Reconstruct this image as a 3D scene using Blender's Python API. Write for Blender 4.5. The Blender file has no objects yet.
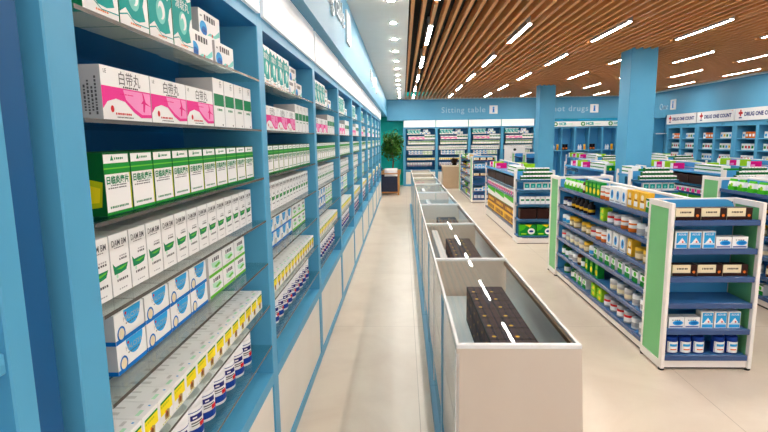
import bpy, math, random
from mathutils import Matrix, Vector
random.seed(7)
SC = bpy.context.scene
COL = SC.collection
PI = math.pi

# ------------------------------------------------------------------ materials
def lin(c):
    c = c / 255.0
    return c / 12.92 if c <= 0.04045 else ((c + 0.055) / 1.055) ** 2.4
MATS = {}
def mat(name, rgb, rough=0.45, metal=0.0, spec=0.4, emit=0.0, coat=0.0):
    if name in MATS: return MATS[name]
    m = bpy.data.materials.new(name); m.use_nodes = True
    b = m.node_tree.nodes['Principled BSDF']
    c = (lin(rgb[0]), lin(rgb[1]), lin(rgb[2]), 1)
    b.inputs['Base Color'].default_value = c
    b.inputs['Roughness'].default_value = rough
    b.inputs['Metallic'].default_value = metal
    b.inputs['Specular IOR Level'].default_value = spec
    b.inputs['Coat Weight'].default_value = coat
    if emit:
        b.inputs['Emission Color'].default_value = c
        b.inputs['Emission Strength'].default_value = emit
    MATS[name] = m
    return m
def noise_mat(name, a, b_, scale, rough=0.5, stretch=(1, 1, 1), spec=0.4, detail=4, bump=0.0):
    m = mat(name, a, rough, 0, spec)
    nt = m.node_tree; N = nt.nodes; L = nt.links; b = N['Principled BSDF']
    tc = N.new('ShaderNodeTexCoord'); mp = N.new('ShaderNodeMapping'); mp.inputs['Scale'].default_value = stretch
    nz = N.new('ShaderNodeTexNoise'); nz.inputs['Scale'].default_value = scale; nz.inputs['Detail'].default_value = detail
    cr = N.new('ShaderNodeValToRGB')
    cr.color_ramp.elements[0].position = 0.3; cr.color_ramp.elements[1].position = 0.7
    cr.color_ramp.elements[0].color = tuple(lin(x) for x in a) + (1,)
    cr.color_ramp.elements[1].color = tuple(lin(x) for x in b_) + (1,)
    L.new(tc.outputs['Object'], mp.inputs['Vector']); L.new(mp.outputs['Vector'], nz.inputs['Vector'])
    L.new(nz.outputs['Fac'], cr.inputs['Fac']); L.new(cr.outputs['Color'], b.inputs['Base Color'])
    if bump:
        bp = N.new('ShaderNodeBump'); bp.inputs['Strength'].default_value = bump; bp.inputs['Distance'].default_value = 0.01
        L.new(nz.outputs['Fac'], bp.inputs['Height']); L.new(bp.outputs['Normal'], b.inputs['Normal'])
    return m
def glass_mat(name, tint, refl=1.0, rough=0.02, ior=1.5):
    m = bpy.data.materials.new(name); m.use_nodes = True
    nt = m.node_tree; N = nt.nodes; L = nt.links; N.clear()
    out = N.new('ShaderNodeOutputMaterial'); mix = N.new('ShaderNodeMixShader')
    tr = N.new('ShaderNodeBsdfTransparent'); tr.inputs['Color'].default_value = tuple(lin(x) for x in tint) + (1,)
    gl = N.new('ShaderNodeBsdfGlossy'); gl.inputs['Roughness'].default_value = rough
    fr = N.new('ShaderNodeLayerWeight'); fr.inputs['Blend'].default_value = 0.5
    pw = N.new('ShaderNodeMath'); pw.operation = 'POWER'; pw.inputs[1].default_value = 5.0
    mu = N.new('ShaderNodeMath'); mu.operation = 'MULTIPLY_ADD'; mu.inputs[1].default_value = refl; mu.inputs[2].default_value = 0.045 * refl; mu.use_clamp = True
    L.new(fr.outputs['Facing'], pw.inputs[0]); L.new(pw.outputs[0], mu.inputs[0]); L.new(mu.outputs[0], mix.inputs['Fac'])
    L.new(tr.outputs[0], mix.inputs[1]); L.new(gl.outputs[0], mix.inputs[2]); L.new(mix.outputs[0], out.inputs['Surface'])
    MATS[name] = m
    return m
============
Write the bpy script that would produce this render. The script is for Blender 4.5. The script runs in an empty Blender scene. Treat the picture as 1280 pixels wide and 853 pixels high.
============
Directions for this task:
Going back to the data above, write out everything from the line with "Reconstruct this image" down to the line with "PI = math.pi", both included, leaving every picture out.

The solution:
Reconstruct this image as a 3D scene using Blender's Python API. Write for Blender 4.5. The Blender file has no objects yet.
import bpy, math, random
from mathutils import Matrix, Vector
random.seed(7)
SC = bpy.context.scene
COL = SC.collection
PI = math.pi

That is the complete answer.